En Laos están muy orgullosos de su Beerlao, cerveza producto nacional, y les gusta invitar a la gente a echarse un trago con ellos. Una vez más la maldita barrera del idioma nos impide tener una conversación decente con ellos, así que les expresamos nuestro agradecimiento como buenamente podemos mediante gestos y thank you´s.

Nos pasamos un buen rato bailando y bebiendo unas birras con ellos. Parecían estar encantados y nos daban a probar de todas las diferentes comidas que habían sobrado. Todas ellas plagadas de cilantro, especia a la que le hemos cogido un asco enorme, porque la usan para todo y en cantidades ingentes, tanto en Tailandia como en Laos. Un inglés nos contó que existe un gen que hace que unas personas reconozcan el sabor del cilantro como si fuera jabón y otras no. Nosotros debemos de ser del grupo Heno de Pravia. En Asia tienen un problema con las especias, si probaran a echar menos se darían cuenta de que una sopa de pollo está mucho más buena sin tanta florecilla de por medio.
El día que salimos hacia Luang Prabang amaneció nublado y frio, desapacible que diría mi güela. Había llovido durante toda la noche y creíamos que íbamos a tener suerte. Pero no. La lluvia siguió, incesante. Aguantamos haciendo autostop durante una hora en la que ningún coche siquiera se dignó a preguntarnos qué hacíamos allí en medio. Empapados, con hambre y con las esperanzas cayendo en picado decidimos ir a la estación de autobuses, exprimir el máximo tiempo hasta la salida del bus y, si no hubo manera de conseguir autostop, sacar el ticket. Después de otra hora más intentándolo, muy a nuestro pesar, nos vimos obligados a sacar el billete de bus hacia Luang Prabang.
Conocimos entonces a Onno, de Utrecht. Un tío entrañable de 36 años pero alma de niño que nos acompañaría el resto de nuestra estancia en Luang Prabang. La amistad surgió después de que se ofreciera a prestarnos dinero cuando vio que intentábamos conseguir una sopa para los tres, ya que nos habíamos quedado sin dinero con los tickets y el bus había parado para cenar en un pueblo en medio de la nada.

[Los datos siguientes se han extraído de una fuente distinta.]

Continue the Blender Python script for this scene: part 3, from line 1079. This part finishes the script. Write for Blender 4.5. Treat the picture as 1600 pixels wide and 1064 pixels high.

En Luang Prabang nos pilló la ola de frío que azotó a todo el Sudeste durante unos días que se hicieron muy largos. Los locales decían que hacía mucho tiempo que no habían tenido un temporal así. Pasamos en Laos más frío que en el campamento base del Annapurna.
Entre lluvia, europeos, baguettes, sopas, bolos nupciales, argentinas, clases de fotografía y una comida por la cara en un funeral en la calle pasamos los días en esta bonita ciudad que, pese a ser bastante turística, ha conseguido mantener su esencia.







Echábamos tanto de menos los bocadillos y estaban tan buenos los crêpes de los puestos, que un día decidimos negociar el desayuno, la comida y la cena los tres, por 200.000 kips. Semejante gordura le vendría bien a Emilio una semana después ya que, a causa de una mala reacción con el malarone (la pastilla para la malaria), se pasaría casi cinco días sin comer.
Quedaron encantados con el cartelillo que les hicimos.